The memory my daughter has is amazing and frightening at the same times. This makes communication sometimes difficult as I have no idea what she is talking about half the time because I forgot long ago that we talked about certain things or we owned specific items (e.g. goodies out of a magazine).

To be honest I was dreading the shutdown, but it surprised me how well my daughter is coping. She is much calmer, has fewer meltdowns and in generally happier. She loves nursery but all the stress which comes with it (getting dressed, doing her hair, getting out of the house when she is not quite ready) makes the afternoons difficult and not pleasant for her.

I enjoy the calmer atmosphere at the moment and happy to see her growing confident in both languages.

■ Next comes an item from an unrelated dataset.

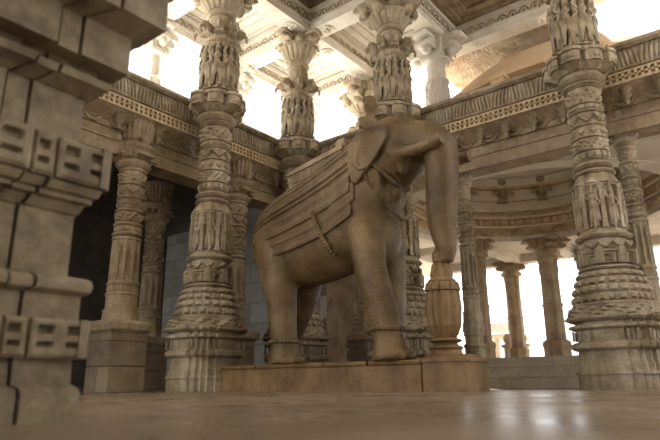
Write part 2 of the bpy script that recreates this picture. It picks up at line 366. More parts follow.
# ------------------------------------------------------------------ gallery column (one storey)
def gallery_column(name, rs, peds, label, group):
    GALL = globals()['GALL'] if peds else CREAM
    root = thing(name, label, 'column', group=group)
    q = lambda v: v * rs
    if peds:
        MB().stack(square, [(0, q(.255)), (.32, q(.255)), (.322, q(.25)), (.325, q(.255)), (.72, q(.255)), (.725, q(.27)), (.74, q(.27))]).build('pedestal', PEDS, root, smooth=.3)
        cap = MB().stack(square, [(.74, q(.29)), (.76, q(.315)), (.84, q(.315)), (.85, q(.3)), (.88, q(.27))])
        for k in range(4):
            for u in range(-6, 7): cap.box(q(u * .045 - .014), q(u * .045 + .014), q(.3), q(.325), .77, .83, Matrix.Rotation(k * PI / 2, 4, 'Z'))
        cap.build('pedestal_cap', GALL, root, smooth=.3)
    else:
        lathe([P(0, .5, q(.24)), T(.5, .56, q(.24), q(.03)), P(.56, .66, q(.22)), T(.66, .72, q(.22), q(.03)), K(.72, .88, q(.24), q(.22), 'scroll', 10, q(.02))], 96, .9).build('pedestal', GALL, root)
    lathe([P(.88, 1.0, q(.235), q(.225)), P(1.0, 1.02, q(.235)), P(1.02, 1.2, q(.205), q(.2)), T(1.2, 1.25, q(.205), q(.015)), K(1.25, 1.33, q(.19), q(.19), 'dent', 24, q(.012)), T(1.33, 1.4, q(.19), q(.025))], 96, .7).build('octagonal_base', GALL, root)
    lathe([K(1.4, 1.95, q(.18), q(.17), 'arch', 10, q(.03)), P(1.95, 1.98, q(.195)), P(1.98, 2.0, q(.15)), T(2.0, 2.06, q(.17), q(.035)), K(2.06, 2.14, q(.16), q(.16), 'bead', 14, q(.02)), T(2.14, 2.19, q(.165), q(.035)),
           P(2.19, 2.21, q(.14)), K(2.21, 2.34, q(.15), q(.15), 'scroll', 6, q(.028)), T(2.34, 2.38, q(.165), q(.025)), P(2.38, 2.4, q(.138)), K(2.4, 2.52, q(.15), q(.15), 'diam', 9, q(.024)), T(2.52, 2.56, q(.165), q(.025)), P(2.56, 2.58, q(.138)), K(2.58, 2.72, q(.148), q(.148), 'fest', 7, q(.026)), T(2.72, 2.76, q(.165), q(.025)), P(2.76, 2.78, q(.138)), K(2.78, 2.92, q(.15), q(.155), 'scroll', 6, q(.028))], 112, .2).build('shaft', GALL, root)
    lathe([T(2.92, 2.97, q(.17), q(.02)), P(2.97, 3.0, q(.19), q(.225)), T(3.0, 3.05, q(.225), q(.015)), P(3.05, 3.08, q(.2))], 96).build('ring_capital', GALL, root)
    br = MB().stack(square, [(3.08, q(.17)), (3.1, q(.2)), (3.16, q(.2)), (3.17, q(.2))])
    for k in range(4):
        R = Matrix.Rotation(k * PI / 2, 4, 'Z')
        br.merge(MB().prism([(q(.1), 0), (q(.14), q(.3)), (-q(.14), q(.3)), (-q(.1), 0)], 3.12, 3.17).loft([[(-q(.1), 0, 3.08), (q(.1), 0, 3.08), (q(.1), q(.2), 3.08), (-q(.1), q(.2), 3.08)], [(-q(.12), 0, 3.12), (q(.12), 0, 3.12), (q(.12), q(.27), 3.12), (-q(.12), q(.27), 3.12)]]), R)
    br.build('bracket', GALL, root)
    v = lathe([K(3.17, 3.25, q(.25), q(.29), None, 0, 0), P(3.25, 3.29, q(.29)), P(3.29, 3.34, q(.26), q(.2)), P(3.34, 3.38, q(.19), q(.24)), K(3.38, 3.66, q(.245), q(.27), 'flute', 22, q(.016)), P(3.66, 3.7, q(.285))], 132)
    for k in range(4):
        v.merge(MB().ball((q(.27), 0, 3.36), (q(.05), q(.07), .08), 8, 6), Matrix.Rotation(k * PI / 2, 4, 'Z'))
    v.build('vase_capital', GALL, root)
    return root

# ------------------------------------------------------------------ SETTING
fl = MB(); fl.box(-40, 40, -40, 60, -.2, 0)
struct(fl.build('floor', FLOOR))
struct(MB().box(-5.6, -.75, 3.3, 3.5, 0, 3.6).build('wall_back', GREY))
struct(MB().box(-2.5, -.1, 5.6, 5.8, 0, 4.2).build('wall_rear', GALL))
struct(MB().box(9.5, 9.8, -16, 1.5, 0, 7).build('light_block_wall', PALE))  # unseen wall, added to cut the light from the right front
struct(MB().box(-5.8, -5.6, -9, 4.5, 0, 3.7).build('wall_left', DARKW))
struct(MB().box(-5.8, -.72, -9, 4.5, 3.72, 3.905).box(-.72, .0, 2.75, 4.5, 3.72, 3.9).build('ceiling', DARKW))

# ------------------------------------------------------------------ parapets
def parapet(name, L, label, zoff, pend):
    """runs along +x from 0 to L, court face towards -y (y=0 is the lattice face)"""
    root = thing(name, label, 'balcony parapet', group=None)
    z = lambda v: v + zoff
    # architrave
    a = MB().box(0, L, .26, .62, z(3.12), z(3.3)); a.box(0, L, .24, .62, z(3.3), z(3.34)); a.box(0, L, .27, .62, z(3.34), z(3.46))
    a.build('architrave', GALL, root, smooth=.3)
    s = MB().box(0, L, .24, .6, z(3.46), z(3.62)).loft([[(x, .3, z(3.5)), (x, .6, z(3.5)), (x, .6, z(3.68)), (x, .02, z(3.68)), (x, .05, z(3.655))] for x in (0, L)])
    # scalloped fascia discs
    n = int(L / .36)
    for i in range(n):
        x = (i + .5) * L / n
        ring = MB().tube([(x + .13 * cos(t * PI / 10), .225, z(3.6) - .12 * sin(t * PI / 10)) for t in range(11)], .026, 6).tube([(x + .06 * cos(t * PI / 8), .225, z(3.6) - .06 * sin(t * PI / 8)) for t in range(9)], .02, 6)
        s.merge(ring)
    s.build('soffit', GALL, root, smooth=.4)
    for i in range(int(L / pend)):
        x = (i + .5) * pend
        lathe([P(0, .045, .015, .045), P(.045, .07, .045, .02), P(.07, .13, .03, .075), P(.13, .155, .075, .03), P(.155, .22, .04, .095), P(.22, .26, .095, .06)], 16).build('pendant', CREAM, root, (x, .12, z(3.42)))
    # lattice band: two rails, posts, dark pierced holes behind
    b = MB().box(0, L, .0, .12, z(3.68), z(3.705)).box(0, L, .0, .12, z(3.815), z(3.84)).box(0, L, .0, .05, z(3.75), z(3.77)).box(0, L, .055, .3, z(3.68), z(3.84))
    n = int(L / .075)
    for i in range(n + 1):
        x = i * L / n
        b.box(x - .017, x + .017, .0, .05, z(3.705), z(3.815))
    b.build('lattice_band', BAND, root, smooth=.3)
    # frieze of upright leaning leaves
    f = MB().loft([[(x, .02, z(3.84)), (x, -.02, z(3.86)), (x, -.02, z(3.875)), (x, .03, z(3.885)), (x, .05, z(4.16)), (x, .3, z(4.16)), (x, .3, z(3.84))] for x in (0, L)])
    n = int(L / .055)
    for i in range(n):
        x = (i + .5) * L / n; d = .009 * (1 if (i // 6) % 2 else -1)
        f.tube([(x - d, .03, z(3.885)), (x, .02, z(3.97)), (x + d * 1.5, .025, z(4.07)), (x + d * 3, .045, z(4.15))], [(.016, .012), (.026, .026), (.024, .024), (.01, .012)], 7)
    f.build('leaf_frieze', CREAM, root, smooth=.7)
    MB().loft([[(x, .0, z(4.15)), (x, -.045, z(4.18)), (x, -.045, z(4.22)), (x, .0, z(4.25)), (x, .34, z(4.25)), (x, .34, z(4.15))] for x in (0, L)]).build('coping', CREAM, root, smooth=.3)
    return root
pl = parapet('balcony_parapet', 6.45, 'carved stone balcony parapet with lattice band over the dark left gallery', 0, .62)
pl.location = (-.45, -4.0, 0); pl.rotation_euler.z = PI / 2
pr = parapet('balcony_parapet', 8.5, 'carved stone balcony parapet with lattice band on the right behind trunk and right column', .05, .40)
pr.location = (-.45, 2.42, 0)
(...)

Every parent will admit that raising children is not easy sometimes and we all have days where we quite happily would take a day’s holiday from this parenting lark, or the mummy/daddy guilt. Special-needs parents, I dare say, experience it even more so, but I would not change it for anything.

This is the 13th awareness/acceptance day/month and I wish people would stop judging too quickly and stop picturing an “autism child”. Every child is different – on the spectrum or not. It is a hidden disability, so there is no particular look. Those children are amazing in their very own way – if we give them a chance to show us. So please can we stop being too judgmental and make parenting a bit easier.